Não só isso. Em 2004, o então Conselho de Gestão da Previdência Complementar aprovou a Resolução nº13 (em vigor até hoje) que acrescentou outros requisitos àqueles mínimos da Lei Complementar nº 109 (e repetidos na Lei Complementar nº 108), especialmente: manter e promover conduta permanentemente pautada por elevados padrões éticos e de integridade; impedir a utilização da entidade fechada de previdência complementar em prol de interesses conflitantes; tem como imprescindível a competência técnica e gerencial, compatível com a exigência legal e estatutária e com a complexidade das funções exercidas, em todos os níveis da administração da EFPC, mantendo-se os conselheiros, diretores e empregados permanentemente atualizados em todas as matérias pertinentes às suas responsabilidades.
Mais recentemente a Resolução CNPC nº 39/2021 passou a exigir ainda que tais dirigentes possuam reputação ilibada, o que envolve honestidade, integridade e boa conduta.
Logo o receio de nomeação de dirigentes desprovidos da devida competência para gerir entidades que recebem recursos públicos (ou privados) para constituir reservas de planos de benefícios já deveria ser afastado com essa legislação, que exige não só a qualificação como também a integridade necessária para desenvolvimento da função.
Se há, como expressa o parlamentar, a percepção de que isso não está ocorrendo na prática, deve-se perquirir se a solução passa por mais interferência política ou por menos interferência política.
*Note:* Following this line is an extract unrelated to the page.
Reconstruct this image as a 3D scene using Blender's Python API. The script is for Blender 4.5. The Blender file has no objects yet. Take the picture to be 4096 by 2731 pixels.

Note-se que a interferência política é apontada, não só no Brasil, como um dos fatores de risco para a governança de entidades de previdência com patrocínio público. Isso torna a solução proposta, portanto, no mínimo discutível.
Desse modo, embora suscite reflexões e debates sobre tema de extrema relevância, consideramos que o PLP nº 74/2025 parte de premissas inadequadas, indicando um caminho que tende a pouco contribuir para a melhor governança e profissionalização dessas entidades e, por consequência, para a efetiva proteção dos participantes e assistidos.
[1] Advogada formada pela Universidade de São Paulo especializada em previdência complementar, membro do Conselho Deliberativo do IPCOM - Instituto de Previdência Complementar e Saúde Suplementar, presidente da Comissão Especial de Previdência Privada da OAB/SP.
[2] Procurador Federal da Advocacia-Geral da União, mestre em direito previdenciário pela PUC-SP, MBA em Finanças pelo IBMEC, membro do IPCOM. Foi Procurador-Chefe da Superintendência Nacional de Previdência Complementar - PREVIC.
[3] Disponível em: <https://www.jota.info/artigos/que-tal-mudar-o-processo-de-nomeacao-para-agencias-reguladoras>.
[4] Nesse sentido, vide: Governance and Investment of Public Pension Reserve Funds in Selected OECD Countries, OCDE Working Papers on Insurance and Private Pensions, n. 15, 2008.